>> Start Data for processing

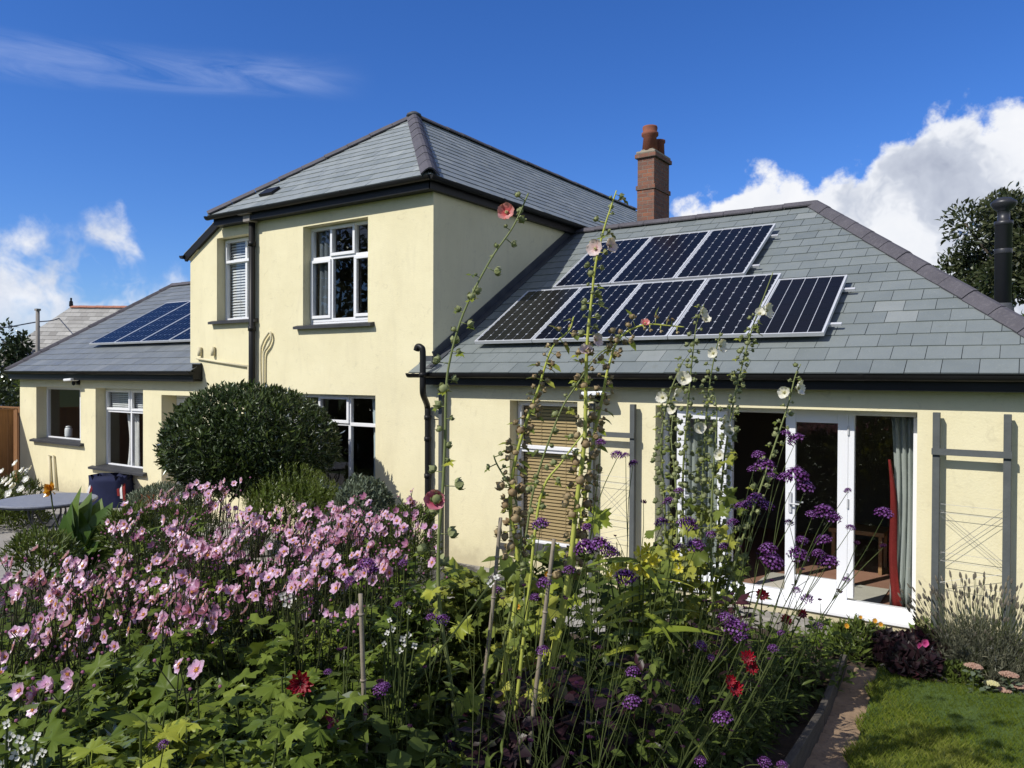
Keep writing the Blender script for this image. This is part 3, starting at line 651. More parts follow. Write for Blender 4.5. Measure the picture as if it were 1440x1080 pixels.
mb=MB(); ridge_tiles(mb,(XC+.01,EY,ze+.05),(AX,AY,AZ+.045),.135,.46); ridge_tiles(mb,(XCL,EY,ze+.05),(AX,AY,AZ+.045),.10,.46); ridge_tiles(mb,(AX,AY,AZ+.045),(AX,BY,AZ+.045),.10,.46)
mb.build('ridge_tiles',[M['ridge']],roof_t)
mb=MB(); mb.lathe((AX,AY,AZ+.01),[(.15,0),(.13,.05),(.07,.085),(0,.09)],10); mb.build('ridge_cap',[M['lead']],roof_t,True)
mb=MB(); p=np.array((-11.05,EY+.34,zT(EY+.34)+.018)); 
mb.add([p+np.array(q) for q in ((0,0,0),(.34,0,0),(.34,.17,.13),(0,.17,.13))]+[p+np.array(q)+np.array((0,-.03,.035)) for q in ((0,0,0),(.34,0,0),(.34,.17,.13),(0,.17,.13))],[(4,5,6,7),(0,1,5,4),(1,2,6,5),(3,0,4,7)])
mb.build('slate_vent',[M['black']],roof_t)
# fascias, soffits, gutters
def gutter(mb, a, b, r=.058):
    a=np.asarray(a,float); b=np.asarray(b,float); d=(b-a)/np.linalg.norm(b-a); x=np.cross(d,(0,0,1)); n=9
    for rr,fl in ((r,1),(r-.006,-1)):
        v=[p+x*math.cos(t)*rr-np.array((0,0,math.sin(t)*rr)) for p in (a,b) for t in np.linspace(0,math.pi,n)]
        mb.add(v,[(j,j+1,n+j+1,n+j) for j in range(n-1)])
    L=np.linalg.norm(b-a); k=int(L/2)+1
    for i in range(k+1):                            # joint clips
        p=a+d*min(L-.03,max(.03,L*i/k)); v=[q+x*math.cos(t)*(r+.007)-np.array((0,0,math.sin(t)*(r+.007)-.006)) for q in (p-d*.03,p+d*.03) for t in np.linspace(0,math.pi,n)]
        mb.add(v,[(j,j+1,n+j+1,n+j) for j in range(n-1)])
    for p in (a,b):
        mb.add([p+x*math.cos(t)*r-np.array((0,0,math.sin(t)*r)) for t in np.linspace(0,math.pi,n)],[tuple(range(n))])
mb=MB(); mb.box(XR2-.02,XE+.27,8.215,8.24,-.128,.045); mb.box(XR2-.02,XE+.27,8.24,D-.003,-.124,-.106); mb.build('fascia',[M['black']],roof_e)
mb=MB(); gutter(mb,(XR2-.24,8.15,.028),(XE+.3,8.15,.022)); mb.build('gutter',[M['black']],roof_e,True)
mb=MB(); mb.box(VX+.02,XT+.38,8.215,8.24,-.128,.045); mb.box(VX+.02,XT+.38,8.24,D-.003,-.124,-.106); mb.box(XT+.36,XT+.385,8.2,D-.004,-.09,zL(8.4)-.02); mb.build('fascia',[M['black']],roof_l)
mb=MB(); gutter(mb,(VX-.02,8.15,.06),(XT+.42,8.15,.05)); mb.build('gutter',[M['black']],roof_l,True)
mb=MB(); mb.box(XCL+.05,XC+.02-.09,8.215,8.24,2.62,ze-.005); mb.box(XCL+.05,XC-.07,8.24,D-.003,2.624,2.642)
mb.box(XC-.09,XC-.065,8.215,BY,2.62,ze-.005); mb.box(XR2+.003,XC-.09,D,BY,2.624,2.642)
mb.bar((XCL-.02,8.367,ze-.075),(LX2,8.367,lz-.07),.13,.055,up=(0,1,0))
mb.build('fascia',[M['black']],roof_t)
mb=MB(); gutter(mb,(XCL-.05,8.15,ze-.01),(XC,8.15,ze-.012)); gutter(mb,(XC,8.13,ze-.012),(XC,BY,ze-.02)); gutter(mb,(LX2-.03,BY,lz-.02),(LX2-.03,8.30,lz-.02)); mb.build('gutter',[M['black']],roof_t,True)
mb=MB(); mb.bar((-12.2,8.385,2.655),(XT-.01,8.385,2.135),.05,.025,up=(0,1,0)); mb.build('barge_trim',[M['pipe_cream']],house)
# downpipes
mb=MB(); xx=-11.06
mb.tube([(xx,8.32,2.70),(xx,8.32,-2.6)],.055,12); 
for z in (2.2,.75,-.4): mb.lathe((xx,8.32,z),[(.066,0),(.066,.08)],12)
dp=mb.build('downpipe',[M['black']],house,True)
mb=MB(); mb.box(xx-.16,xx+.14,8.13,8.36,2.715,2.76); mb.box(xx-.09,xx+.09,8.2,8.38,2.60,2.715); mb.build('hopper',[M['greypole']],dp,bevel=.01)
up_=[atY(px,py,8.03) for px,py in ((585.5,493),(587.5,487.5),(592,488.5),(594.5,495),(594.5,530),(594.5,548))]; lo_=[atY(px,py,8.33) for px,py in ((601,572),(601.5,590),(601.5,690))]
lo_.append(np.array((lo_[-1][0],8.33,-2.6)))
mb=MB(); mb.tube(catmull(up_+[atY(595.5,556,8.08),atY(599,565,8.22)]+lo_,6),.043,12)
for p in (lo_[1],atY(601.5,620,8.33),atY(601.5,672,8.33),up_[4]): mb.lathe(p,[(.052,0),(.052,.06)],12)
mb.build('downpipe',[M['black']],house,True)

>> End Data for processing
>> Start Data for processing

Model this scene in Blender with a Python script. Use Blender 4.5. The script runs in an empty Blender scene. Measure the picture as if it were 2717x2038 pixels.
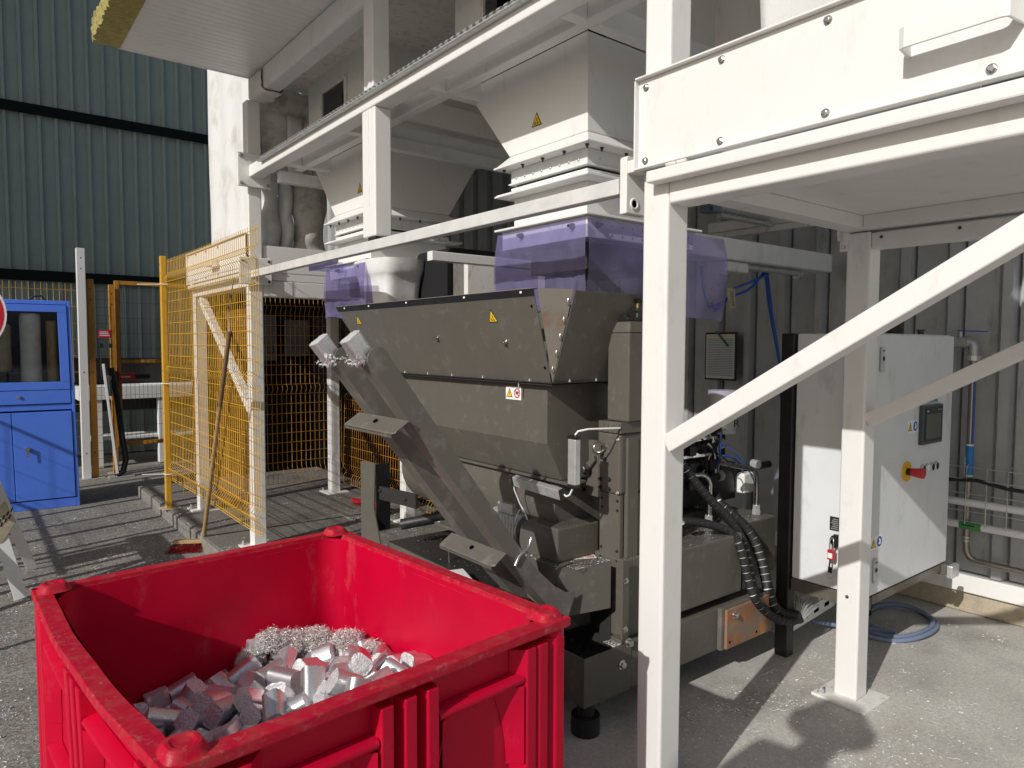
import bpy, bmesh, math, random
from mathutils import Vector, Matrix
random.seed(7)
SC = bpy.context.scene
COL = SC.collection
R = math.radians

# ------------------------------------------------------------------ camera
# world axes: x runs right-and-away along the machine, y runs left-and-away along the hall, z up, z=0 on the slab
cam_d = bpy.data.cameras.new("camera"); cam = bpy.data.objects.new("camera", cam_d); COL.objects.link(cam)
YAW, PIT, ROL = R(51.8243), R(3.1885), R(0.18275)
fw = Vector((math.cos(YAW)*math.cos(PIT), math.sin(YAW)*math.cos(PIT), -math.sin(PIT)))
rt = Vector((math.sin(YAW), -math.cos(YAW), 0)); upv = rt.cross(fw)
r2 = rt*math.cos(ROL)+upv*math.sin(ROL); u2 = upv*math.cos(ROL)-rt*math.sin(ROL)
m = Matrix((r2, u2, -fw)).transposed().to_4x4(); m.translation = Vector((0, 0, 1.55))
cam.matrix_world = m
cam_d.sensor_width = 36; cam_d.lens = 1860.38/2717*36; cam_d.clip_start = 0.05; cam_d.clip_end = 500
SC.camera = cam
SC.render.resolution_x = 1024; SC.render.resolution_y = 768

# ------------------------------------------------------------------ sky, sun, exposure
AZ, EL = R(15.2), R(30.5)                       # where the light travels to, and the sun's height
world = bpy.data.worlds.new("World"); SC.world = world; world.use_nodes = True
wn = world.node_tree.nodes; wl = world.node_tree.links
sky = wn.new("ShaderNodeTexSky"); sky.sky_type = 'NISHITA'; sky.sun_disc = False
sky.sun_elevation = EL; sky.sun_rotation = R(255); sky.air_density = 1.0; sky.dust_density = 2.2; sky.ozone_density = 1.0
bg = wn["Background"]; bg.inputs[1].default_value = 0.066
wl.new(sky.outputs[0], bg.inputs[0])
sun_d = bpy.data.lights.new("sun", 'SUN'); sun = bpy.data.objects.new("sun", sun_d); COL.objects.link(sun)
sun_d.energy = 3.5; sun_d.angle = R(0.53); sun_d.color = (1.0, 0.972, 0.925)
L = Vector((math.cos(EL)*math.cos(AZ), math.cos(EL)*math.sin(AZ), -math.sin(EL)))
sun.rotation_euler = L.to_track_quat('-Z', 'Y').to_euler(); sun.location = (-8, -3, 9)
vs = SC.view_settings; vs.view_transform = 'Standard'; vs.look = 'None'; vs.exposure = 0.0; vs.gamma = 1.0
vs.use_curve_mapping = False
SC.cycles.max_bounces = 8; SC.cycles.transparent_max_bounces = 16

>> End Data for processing

Copy exactly the stretch of lines that starts at the line holding "Model this scene" and ends at the line holding "R = math.radians". Drop the pictures.

Model this scene in Blender with a Python script. Use Blender 4.5. The script runs in an empty Blender scene. Measure the picture as if it were 2717x2038 pixels.
import bpy, bmesh, math, random
from mathutils import Vector, Matrix
random.seed(7)
SC = bpy.context.scene
COL = SC.collection
R = math.radians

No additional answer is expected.